The US Postal Service eschewed or abandoned all these developments to an extent unusual among national post offices; although at its height, during the banking collapses of the 1930s, US postal savings were by far the largest guarantor of private savings. Since the late twentieth century, many postal regimes have retreated from the model of a nationalized monopoly combining wide fields of operation in different aspects of communication, administration, and finance, and have opened almost every aspect of post-office activity to privatization and competition.

Social Impact Of The Postal Service

In seventeenth-century Europe, the institution of regular national and international posts open to the general public facilitated a massive expansion in correspondence. The working practices not only of diplomats and administrators, but also of merchants, scholars, the legal profession, scientists, and publishers, were all transformed by the advent of a regular service for the transmission of letters, newspapers, and small packages. This was a necessary precondition for the beginnings of print journalism in the first decades of the seventeenth century. The nineteenth-century reforms of Hill and Scudamore made the postal service an even more important lever of modernity. The developmental potential of public postal services was recognized and promoted by the United Nations, through the agency of the Universal Postal Union, throughout the second half of the twentieth century.

The history of the posts is closely intertwined with the history not only of business but also of employment.
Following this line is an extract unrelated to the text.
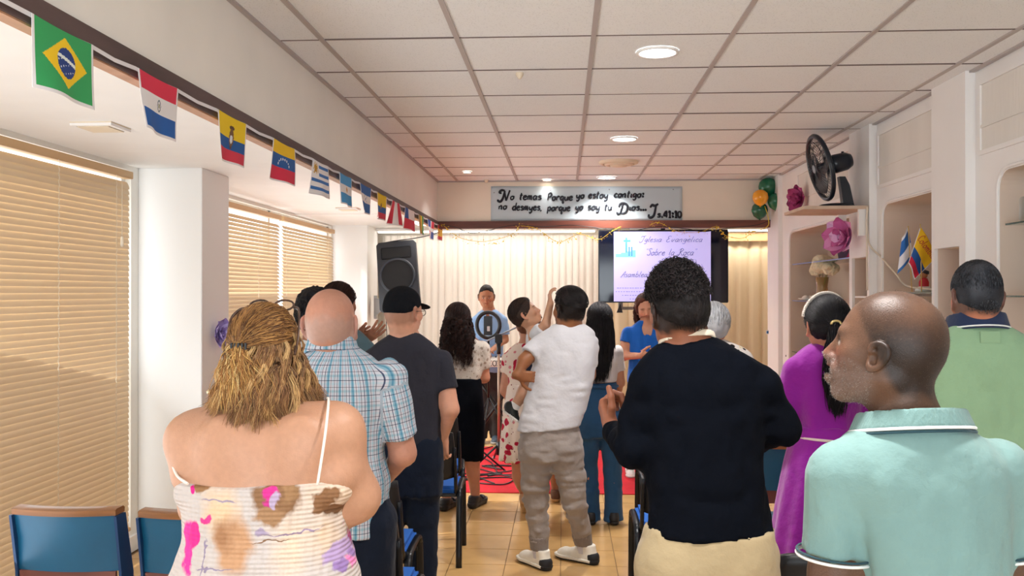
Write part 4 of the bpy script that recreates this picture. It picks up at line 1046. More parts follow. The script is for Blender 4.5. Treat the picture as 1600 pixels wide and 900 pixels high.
    lo = A(min(q[1]-q[3] for q in dr)-.05, 2.2-.3, zb-.02); hi = A(max(q[1]+q[3] for q in dr)+.05, 2.2+.3, zt+.05)
    def f(g):
        g.loft(dr, .01, n=2.4); g.clip((c0.x, 2.2, zt), (-.03, -.12, 1)); g.ell(J(530, 762, -.02), (.04, .08, .035), k=.03); g.ell(J(303, 762, -.02), (.035, .08, .03), k=.03)
        g.clip((c0.x, 2.2, zt+.01), (-.03, -.12, 1)); g.clipz(zb)
    Fg.garment('dress', m, f, .007, (lo, hi), ((.005, (10, 10, 7), dict(band=.04)), (.0025, (24, 24, 60), dict(band=.03, seed=3))))
    M_strap = cloth('cream strap', '#efe4da', .8)
    b = nbm(); pts = [J(496, 758, -.152), J(502, 720, -.142), J(508, 680, -.125), J(512, 645, -.090), J(513, 624, -.02), J(508, 632, .06), J(496, 700, .14)]
    tube(b, [p-A(c0) for p in [A(q) for q in catmull(pts, 6)]], .0034, 6); from_bm('strap', b, M_strap, Fg.root)
    b = nbm(); pts = [J(293, 756, -.12), J(276, 742, -.09), J(268, 715, -.03), J(270, 690, .05), J(285, 700, .10)]
    tube(b, [A(q)-A(c0) for q in catmull(pts, 5)], .0035, 6); from_bm('strap', b, M_strap, Fg.root)
    # hair
    rng = np.random.RandomState(5); cols = ['#8a6440', '#a67a4c', '#6b4a30', '#c29a63', '#7a563a', '#d8b27a', '#9a7048', '#5c4030']
    Fg.hairshell(H, t=.009, h=.006, cols=('#5c4030', '#8a6440', '#7a563a'), low=-.075, noises=((.004, 60),), front=.055, slope=.6)
    w = lambda a: np.array([H.w(*q) for q in a])
    clip = H.w(-.030, -.110, .026)
    EC, ER = A(0, -.014, .030), A(.085, .110, .100)
    def surf(d0, d1, n_, m_, lift=.0, jit=.02):
        t = np.linspace(0, 1, m_)[None, :, None]; a0 = d0/np.linalg.norm(d0, axis=1, keepdims=True); a1 = d1/np.linalg.norm(d1, axis=1, keepdims=True)
        q = a0[:, None, :]*(1-t)+a1[:, None, :]*t+rng.normal(0, jit, (n_, 1, 3))*np.sin(PI*t)**1; q /= np.linalg.norm(q, axis=2, keepdims=True)
        return H.c+(EC+q*ER*(1+rng.uniform(-.02, .05, (n_, 1, 1))+lift*np.sin(PI*t)))@H.R.T*H.s
    # 1 hair drawn back from brow and temples to the clip
    n = 2300; az = rng.uniform(-2.0, 2.0, n); el = rng.uniform(.0, 1.25, n)*np.clip(1.15-np.abs(az)*.35, .2, 1)
    d0 = np.c_[np.sin(az)*np.cos(el), np.cos(az)*np.cos(el), np.sin(el)+.08]; d1 = np.tile((A(-.030, -.110, .026)-EC)/ER, (n, 1))+rng.normal(0, .035, (n, 3))
    a = surf(d0, d1, n, 11, .03, .05); a = a+.0018*np.sin(np.linspace(0, 9, 11)[None, :, None]+rng.uniform(0, 6, (n, 1, 3)))
    hair_mesh(Fg, a, rng.uniform(.0007, .0014, n), ['#6f4a2c', '#8f6438', '#5e3f27', '#a97d48', '#7d5632', '#9a6f40'], 'hair_top', 3, seed=2)
    # 2 the loose tail below the clip, golden
    n = 1000; p0 = clip+rng.normal(0, .006, (n, 3)); ex_ = rng.normal(0, 1, n)
    p1 = p0+np.c_[ex_*.007, rng.uniform(-.030, -.01, n), -rng.uniform(.0, .02, n)]; p2 = p1+np.c_[ex_*.012, rng.uniform(-.012, .0, n), -rng.uniform(.03, .07, n)]; p3 = p2+np.c_[ex_*.007+.008, rng.uniform(.0, .02, n), -rng.uniform(.02, .09, n)]
    hair_mesh(Fg, bez(p0, p1, p2, p3, 13, rng, rng.uniform(.002, .006, n), 2.0), rng.uniform(.0006, .0012, n), ['#dcb06a', '#c5945a', '#e6c78c', '#b5854c', '#96683c'], 'hair_tail', 3, seed=3)
    # 3 the rest falling wavy to the shoulders, in locks
    nl = 120; per = 36; n = nl*per; th = np.repeat(rng.uniform(-1, 1, nl), per); aa = th*2.25+rng.normal(0, .03, n); lr = lambda lo, hi: np.repeat(rng.uniform(lo, hi, nl), per)
    zz = .035+lr(-.05, .04); p0 = w(np.c_[np.sin(aa)*.084, -.018-np.cos(aa)*.104, zz]); out = np.c_[np.sin(aa), -np.cos(aa), 0*aa]; ln = lr(.72, 1.0)
    jt = lambda s_: rng.normal(0, s_, (n, 3)); bo = lr(.012, .026)[:, None]*(.8+.5*np.abs(th))[:, None]
    p1 = p0+out*.012+A(0, 0, -.05); p2 = p0+out*bo+np.c_[0*aa, 0*aa, -.10*ln]+jt(.003); p3 = p0+out*(lr(.008, .040)*(.6+1.3*np.abs(th)))[:, None]+np.c_[lr(-.012, .012), 0*aa, -(.145+.05*(1-np.abs(th)))*ln-.02-(zz-.035)]+jt(.006)
    t = np.linspace(0, 1, 17)[None, :]; ph = np.repeat(rng.uniform(0, 6.3, nl), per)[:, None]; fr = np.repeat(rng.uniform(1.6, 2.6, nl), per)[:, None]; am = np.repeat(rng.uniform(.003, .009, nl), per)[:, None]
    a = bez(p0, p1, p2, p3, 17, rng, rng.uniform(.0008, .0025, n), 3, .3); wv = am*np.clip(t/.3, 0, 1); a[:, :, 0] += wv*np.sin(2*PI*fr*t+ph); a[:, :, 1] += .7*wv*np.cos(2*PI*fr*t+ph); a[:, :, 1] = np.minimum(a[:, :, 1], Fg.Y+.06)
    rr = np.random.RandomState(4); cl = [cols[k] for k in rr.randint(0, len(cols), 40)]
    V, Q = strands(a, rng.uniform(.0008, .0015, n), 3); c_ = np.array([lin(q) for q in cols]); lk = np.repeat(rng.randint(0, len(cols), nl), per); own = rng.randint(0, len(cols), n); cc_ = (.6*c_[lk]+.4*c_[own])*rng.uniform(.85, 1.2, (n, 1)); g_ = .75+.5*np.linspace(0, 1, 17)
    ca_ = (cc_[:, None, :]*g_[None, :, None]).repeat(3, axis=1).reshape(-1, 3); np_mesh('hair_lengths', V, Q, M_hairs, Fg.root, ca_)
    # clip
    b = nbm(); cc = clip-A(c0)+A(.006, -.010, 0)
    for k in range(5): box(b, cc[0]-.022+k*.0085, cc[0]-.017+k*.0085, cc[1]-.014, cc[1]+.006, cc[2]-.008+(k % 2)*.002, cc[2]+.008, .001)
    box(b, cc[0]-.024, cc[0]+.024, cc[1]-.008, cc[1]+.002, cc[2]-.003, cc[2]+.003, .001); from_bm('hair_clip', b, M_black, Fg.root)
    b = nbm(); M_gold = mat('necklace metal', '#cfc0a0', .3, metal=.8)
    from_bm('earring', (lathe(b, [(0, 0), (.006, .003), (.007, .01), (0, .016)], 10, A(J(327, 617, .06))-A(c0)), b)[1], M_gold, Fg.root)
    # sunglasses pushed up on the head
    g = nbm(); gl = lambda x, y, z: A(H.w(x, y, z))-A(c0); M_tort = mat('tortoise frame', '#4a3226', .3, var=.6, vscale=90)
    pr = [gl(.062, .050, .122), gl(.080, .030, .118), gl(.094, -.01, .095), gl(.100, -.035, .060), gl(.102, -.055, .030), gl(.098, -.065, .000)]
    tube(g, catmull(pr, 5), .0028, 6, flat=1.6); pl = [gl(-.062, .050, .120), gl(-.080, .030, .116), gl(-.092, .0, .095), gl(-.098, -.01, .06)]
    tube(g, catmull(pl, 5), .0028, 6, flat=1.6)
    for q in (-1, 1):
        pts = [gl(q*(.034+.027*math.cos(t)), .052+.010*math.sin(t), .128+.014*math.sin(t)) for t in np.linspace(0, 2*PI, 17)]; tube(g, pts, .0026, 6)
    sg = from_bm('sunglasses', g, M_tort, None); sg.location = Fg.base; tag(sg, 'tortoiseshell sunglasses pushed up on the blonde woman\'s head', 'sunglasses')
blonde()
def short_fuzz(Fg, H, n, cols, low=-.015, rx=.083, ry=.108, rz=.097, ln=.014, nm='short_hair', rad=.0008, seed=3):
    rng = np.random.RandomState(seed); th = rng.uniform(0, 2*PI, n); ph = np.arccos(rng.uniform(-.97, 1, n)); d = np.c_[np.sin(ph)*np.cos(th), np.sin(ph)*np.sin(th), np.cos(ph)]
    fx = np.where(d[:, 2] < 0, np.sqrt(np.clip(1-(d[:, 2]*.60)**2, 0, 1))/np.sqrt(np.clip(1-d[:, 2]**2, .02, 1)), 1)[:, None]; d = d*np.c_[fx, fx, np.ones(n)]
    p = d*A(rx, ry, rz)+A(0, -.014, .028); ok = (p[:, 1] < .06+.6*(p[:, 2]-.05)) & (p[:, 2] > low+.75*(p[:, 1]+.03)); p = p[ok]; d = d[ok]; n = len(p)
    dn = np.tile(A(0, -.25, -1), (n, 1))-d*(d@A(0, -.25, -1))[:, None]; path = np.stack([p-d*.003, p+d*.002+dn*ln*.45, p+d*.002+dn*ln], 1)
    hair_mesh(Fg, H.c+(path*A(H.broad, 1, 1))@H.R.T*H.s, rad, cols, nm, 3, seed=5)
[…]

In the industrial nations of the nineteenth century, post offices were typically the largest public sector employer. Their three-tier organization (postmaster general, postmaster, postman) was the model for middle management in the nineteenth-century development of railways (with station masters), retail chains (with store managers), and banking and insurance enterprises (with branch managers). The rationale for employing women in public service as sorting and counter clerks in post offices, and as telegraphists and telephonists, was purely to economize on wages, but had the side-effect of facilitating the social acceptability of working women. In a number of countries, the postal service produced test cases in equal opportunities (both sexual and racial) and in public sector unionization.

Postage Stamps

The invention of the postage stamp opened a new area to forms of mass official communication. Written communication between private individuals came to use tokens bearing portraits of rulers, dynastic or national emblems, and other value-laden images of all sorts. Under highly ideologized regimes there was particular sensitivity to such iconography: during China’s Cultural Revolution, for instance, philatelists might suffer for the hoarding of what could be considered reactionary or capitalist images. The collectibility of stamps has given rise to a philatelic sub-culture with its own literature, journalism, and economics. Old post offices, postage stamps and covers, postboxes and postal uniforms have all become elements of “heritage” nostalgia. Nevertheless, academic study of stamps is virtually nonexistent, and of postal history in a broader sense little better.